Toyota will bring its latest self-driving platform to CES 2018

It doesn't look all that different than the old one, but looks can be deceiving.

Toyota's been hard at work developing an autonomous driving system, but the company hasn't been too crazy about publicizing its efforts. That said, it's bringing a vastly improved version of its test rig to CES this year.

Toyota -- or, more specifically, Toyota Research Institute (TRI) -- will debut the third iteration of its autonomous research vehicle at CES 2018 in Las Vegas. It's still built atop a last-generation Lexus LS 600hL hybrid luxury sedan, and while it may not look all that different, there are some key changes scattered about.
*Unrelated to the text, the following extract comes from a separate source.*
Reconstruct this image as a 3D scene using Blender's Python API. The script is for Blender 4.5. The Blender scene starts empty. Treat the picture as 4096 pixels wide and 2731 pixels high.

It's a wonder what some smaller sensor footprints and a new coat of paint will do for a car's marketability. 

Toyota Research Institute

Hardware-wise, TRI's Platform 3.0 boasts a more powerful Luminar lidar array. Whereas Platform 2.0's lidar only looked ahead, it now scans around the entirety of the vehicle at distances up to 200 meters. There are additional, short-range lidar sensors on all sides of the car, as well, which focus on smaller-picture items like road debris and nearby pedestrians.

Platform 3.0 also places an increased importance on design as the system moves closer to the real world. In addition to removing its very meh white paint, Toyota spent a lot of time repackaging sensors to hide as much of the hardware under body panels. The result is a much smoother look on all four sides, and the top-mounted sensor array now more closely resembles a Thule roof box than it does a series of lidar emitters and cameras. Hell, Toyota even redesigned the trunk, tucking masses of wires under panels and into a neat little box sitting squarely in the middle of the boot.

Both the hardware and aesthetic changes were made with one goal in mind -- production. TRI will get Platform 3.0 into production this spring. Production volume will stay low, so that the team can add new sensors or other hardware as technology advances. Some will sport the dual-cockpit design that's used to test TRI's two distinct autonomous driving modes.

The first mode, Chauffeur, is for those who prefer to be driven, with the car's systems assuming primary control of the vehicle. The second mode, Guardian, acts more like a babysitter, overseeing a human driver until intervention is absolutely necessary to prevent calamity. Unlike other automakers that seem intent to move control entirely to the onboard system, it's nice to see Toyota recognizing that some people will still want to, you know, drive a car in the future.